Premierowa odsłona będzie dla Rekordu do wyciągnięcia wniosków i zapomnienia. Bielszczanie nie przypominali tej ekipy, która w ostatnich dziewięciu meczach notowała zwycięstwa. Sporo niedokładności, chaosu w ofensywnych poczynaniach. Nic więc dziwnego, iż szansę na sprawienie sensacji wyczuli "legioniści", którzy w 9. minucie objęli prowadzenie za sprawą gola Davidsona Silvy. "Uskrzydleni" goście nie zamierzali na tym poprzestać i 8. minut później Rekord przegrywał już 0:2, gdy Rui Pinto wykorzystał szybki atak swojej drużyny po stracie Stefana Rakicia. Sygnał do odrabiania strat dał tuż przed przerwą Mikołaj Zastawnik. Reprezentant Polski świetnym wolejem nie dał szans Tomaszowi Warszawskiemu na skuteczną interwencję. 

 

O ile za pierwszą połowę bielszczan należy ganić, tak za drugą drużynie Jesusa "Chusa" Lopeza należą się gromkie brawa.
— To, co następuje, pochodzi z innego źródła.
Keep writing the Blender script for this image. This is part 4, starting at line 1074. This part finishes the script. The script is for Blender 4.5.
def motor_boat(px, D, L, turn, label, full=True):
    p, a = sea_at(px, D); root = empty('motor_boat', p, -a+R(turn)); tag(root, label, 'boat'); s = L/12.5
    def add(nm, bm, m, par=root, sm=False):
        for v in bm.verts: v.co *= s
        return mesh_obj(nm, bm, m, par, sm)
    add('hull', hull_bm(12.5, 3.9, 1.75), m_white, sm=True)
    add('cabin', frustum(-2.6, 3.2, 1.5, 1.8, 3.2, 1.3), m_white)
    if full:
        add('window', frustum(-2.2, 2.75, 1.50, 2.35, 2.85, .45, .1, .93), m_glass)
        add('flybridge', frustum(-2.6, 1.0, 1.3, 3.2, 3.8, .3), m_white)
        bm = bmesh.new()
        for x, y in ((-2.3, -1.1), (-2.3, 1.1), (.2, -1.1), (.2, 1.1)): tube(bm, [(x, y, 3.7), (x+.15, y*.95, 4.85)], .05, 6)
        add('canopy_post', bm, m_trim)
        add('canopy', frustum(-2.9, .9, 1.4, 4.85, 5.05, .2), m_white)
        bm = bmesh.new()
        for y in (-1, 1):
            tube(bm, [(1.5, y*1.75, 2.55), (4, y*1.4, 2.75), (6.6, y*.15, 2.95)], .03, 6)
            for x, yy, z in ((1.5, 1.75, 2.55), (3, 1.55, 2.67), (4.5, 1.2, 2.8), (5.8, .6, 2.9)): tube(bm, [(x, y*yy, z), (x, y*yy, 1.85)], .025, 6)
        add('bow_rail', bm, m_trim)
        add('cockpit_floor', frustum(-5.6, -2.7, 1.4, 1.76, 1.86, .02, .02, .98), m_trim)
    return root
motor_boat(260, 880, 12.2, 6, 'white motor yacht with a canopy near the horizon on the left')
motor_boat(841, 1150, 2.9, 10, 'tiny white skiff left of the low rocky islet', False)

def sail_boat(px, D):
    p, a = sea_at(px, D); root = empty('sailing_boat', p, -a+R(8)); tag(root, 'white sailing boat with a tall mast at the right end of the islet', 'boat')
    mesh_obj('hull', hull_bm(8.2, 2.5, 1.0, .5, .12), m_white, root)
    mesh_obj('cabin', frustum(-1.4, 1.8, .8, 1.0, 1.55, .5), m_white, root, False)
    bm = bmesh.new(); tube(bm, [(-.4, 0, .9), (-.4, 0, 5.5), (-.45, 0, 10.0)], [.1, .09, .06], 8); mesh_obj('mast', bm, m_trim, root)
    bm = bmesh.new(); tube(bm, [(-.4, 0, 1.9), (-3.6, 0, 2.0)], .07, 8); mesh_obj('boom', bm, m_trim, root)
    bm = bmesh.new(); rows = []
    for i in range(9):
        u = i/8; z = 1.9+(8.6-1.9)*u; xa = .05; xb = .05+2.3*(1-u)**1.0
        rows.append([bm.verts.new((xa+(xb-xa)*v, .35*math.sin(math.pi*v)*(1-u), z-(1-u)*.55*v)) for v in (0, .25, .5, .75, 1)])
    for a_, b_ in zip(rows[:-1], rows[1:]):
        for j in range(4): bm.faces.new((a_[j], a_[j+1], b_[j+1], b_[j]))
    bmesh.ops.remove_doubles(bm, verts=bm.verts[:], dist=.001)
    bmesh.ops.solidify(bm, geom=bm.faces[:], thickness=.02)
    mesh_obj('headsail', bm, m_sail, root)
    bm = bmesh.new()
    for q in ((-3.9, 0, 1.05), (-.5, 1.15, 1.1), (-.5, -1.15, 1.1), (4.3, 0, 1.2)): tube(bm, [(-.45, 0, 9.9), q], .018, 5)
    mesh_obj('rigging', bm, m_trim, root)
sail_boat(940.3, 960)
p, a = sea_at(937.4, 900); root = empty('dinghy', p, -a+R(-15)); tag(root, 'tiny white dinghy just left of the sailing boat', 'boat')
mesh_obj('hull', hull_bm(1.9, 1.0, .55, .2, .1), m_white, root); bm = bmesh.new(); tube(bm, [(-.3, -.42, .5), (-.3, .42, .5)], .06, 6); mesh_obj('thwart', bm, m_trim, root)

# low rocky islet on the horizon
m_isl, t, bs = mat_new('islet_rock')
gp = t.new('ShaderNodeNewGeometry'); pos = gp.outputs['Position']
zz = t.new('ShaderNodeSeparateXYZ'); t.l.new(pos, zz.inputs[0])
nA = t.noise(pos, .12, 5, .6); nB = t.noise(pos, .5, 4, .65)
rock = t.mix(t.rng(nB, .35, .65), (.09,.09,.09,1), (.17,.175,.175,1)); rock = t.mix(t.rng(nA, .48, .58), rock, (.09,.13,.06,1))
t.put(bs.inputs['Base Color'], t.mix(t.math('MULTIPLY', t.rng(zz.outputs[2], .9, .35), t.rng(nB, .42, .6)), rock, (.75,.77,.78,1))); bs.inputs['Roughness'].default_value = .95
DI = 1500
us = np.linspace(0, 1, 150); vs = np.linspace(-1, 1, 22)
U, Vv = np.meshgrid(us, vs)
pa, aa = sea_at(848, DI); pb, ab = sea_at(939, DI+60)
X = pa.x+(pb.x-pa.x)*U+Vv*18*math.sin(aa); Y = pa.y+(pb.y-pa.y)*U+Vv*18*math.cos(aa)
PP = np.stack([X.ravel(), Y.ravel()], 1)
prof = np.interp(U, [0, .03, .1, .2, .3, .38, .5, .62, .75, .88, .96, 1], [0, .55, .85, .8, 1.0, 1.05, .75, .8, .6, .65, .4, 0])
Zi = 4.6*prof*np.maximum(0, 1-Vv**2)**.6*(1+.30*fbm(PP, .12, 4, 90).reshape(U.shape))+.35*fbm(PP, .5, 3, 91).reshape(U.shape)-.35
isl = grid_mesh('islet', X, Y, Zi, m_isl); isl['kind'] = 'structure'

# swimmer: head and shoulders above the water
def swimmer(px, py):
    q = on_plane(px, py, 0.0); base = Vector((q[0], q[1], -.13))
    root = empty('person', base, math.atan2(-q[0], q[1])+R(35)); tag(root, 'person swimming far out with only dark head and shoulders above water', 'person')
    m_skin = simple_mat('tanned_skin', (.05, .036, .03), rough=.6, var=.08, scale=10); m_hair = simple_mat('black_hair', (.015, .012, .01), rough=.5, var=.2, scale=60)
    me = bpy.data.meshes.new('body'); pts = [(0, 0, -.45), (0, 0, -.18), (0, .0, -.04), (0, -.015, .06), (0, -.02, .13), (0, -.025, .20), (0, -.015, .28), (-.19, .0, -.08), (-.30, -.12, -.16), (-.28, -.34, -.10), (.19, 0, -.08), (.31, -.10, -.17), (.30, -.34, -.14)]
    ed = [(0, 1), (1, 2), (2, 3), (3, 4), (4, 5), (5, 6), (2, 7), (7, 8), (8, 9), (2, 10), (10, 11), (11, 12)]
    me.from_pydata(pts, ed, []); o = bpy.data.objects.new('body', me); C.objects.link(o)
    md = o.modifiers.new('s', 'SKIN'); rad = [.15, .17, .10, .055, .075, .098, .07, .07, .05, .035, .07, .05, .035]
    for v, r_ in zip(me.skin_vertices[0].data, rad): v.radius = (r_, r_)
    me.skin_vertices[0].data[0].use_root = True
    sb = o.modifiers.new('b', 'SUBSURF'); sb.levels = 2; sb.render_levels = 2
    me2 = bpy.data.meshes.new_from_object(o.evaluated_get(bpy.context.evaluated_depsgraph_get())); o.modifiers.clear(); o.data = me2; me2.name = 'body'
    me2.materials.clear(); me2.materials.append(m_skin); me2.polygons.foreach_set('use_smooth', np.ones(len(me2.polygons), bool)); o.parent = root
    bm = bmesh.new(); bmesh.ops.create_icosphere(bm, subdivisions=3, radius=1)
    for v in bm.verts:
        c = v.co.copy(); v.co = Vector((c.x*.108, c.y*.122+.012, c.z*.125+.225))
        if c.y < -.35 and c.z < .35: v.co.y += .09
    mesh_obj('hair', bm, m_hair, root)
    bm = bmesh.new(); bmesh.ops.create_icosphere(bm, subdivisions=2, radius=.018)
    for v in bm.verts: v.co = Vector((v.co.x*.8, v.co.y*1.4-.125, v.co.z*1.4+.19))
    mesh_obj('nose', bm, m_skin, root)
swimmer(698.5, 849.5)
Kilkadziesiąt sekund po rozpoczęciu kolejnej odsłony spotkania do remisu doprowadził Artur Popławski po pięknej akcji swej drużyny. W 29. minucie Rekord już prowadził i to nie zmieniło się już do końca meczu. Gol na 3:2 to dzieło Tomasza Luteckiego, który spuentował dogranie od Rakicia. W 35. minucie były król strzelców Futsal Ekstraklasy wcielił się tym razem w rolę asystenta przy trafieniu Michała Kubika. "Koncertowy" występ w drugiej połowie zwieńczył Rakić, karcąc Legię za grę z lotnym bramkarzem celnym strzałem spod własnej bramki.